Michigan Community Will Landscape to Keep Storm Water Pollution Out of St. Marys River

Landscaping to reduce storm water pollution flowing into the St. Marys River is planned for the summer.

 

drops of water

High school students, community groups and Lake Superior State University are planning to use landscaping to reduce storm water pollution flowing into the St. Marys River, which separates Michigan from Ontario, Canada.

According to Spartan Newsroom, the project received $250,000 from the U.S. Forest Service as part of the Great Lakes Restoration Initiative. This is a program that protects Great Lakes drinking water and habitats. The project is expected to begin summer 2021.
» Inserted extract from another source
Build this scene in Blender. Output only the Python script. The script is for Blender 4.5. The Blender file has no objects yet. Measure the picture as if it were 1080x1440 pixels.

The university’s project will use soil and native plants to collect and filter out pollutants before runoff reaches the river, according to Ashley Moerke, director of the university’s Center for Freshwater Resources and Education, reported Spartan Newsroom.

The university is building the center on a former industrial site, which has shown contamination with pollutants.

“Part of us being an old city with a lot of former industrial development is that we no longer have those natural features,” Moerke said, reported Spartan Newsroom. “It is a really simple mechanism. It’s creating depression areas and planting (them) with native plants that absorb (storm water). It’s not this complicated idea, but it’s something that we’ve really moved away from.”

The landscaping will surround the proposed Richard and Theresa Barch Center for Freshwater Research and Education building, which will house research labs, teaching labs and a visitor center.

A Forest Service priority for the site is advancing green infrastructure to reduce pollutant runoff from degraded sites, according to Sheela Johnson, Great Lakes Restoration Initiative grant program manager for the Forest Service, reported Spartan Newsroom.

High school and college students, youth groups and the Chippewa Luce Mackinac Conservation District will help the university begin planting in late August and into September.

The Forest Service will begin accepting grant applications for the Great Lakes Restoration Initiative again spring 2021.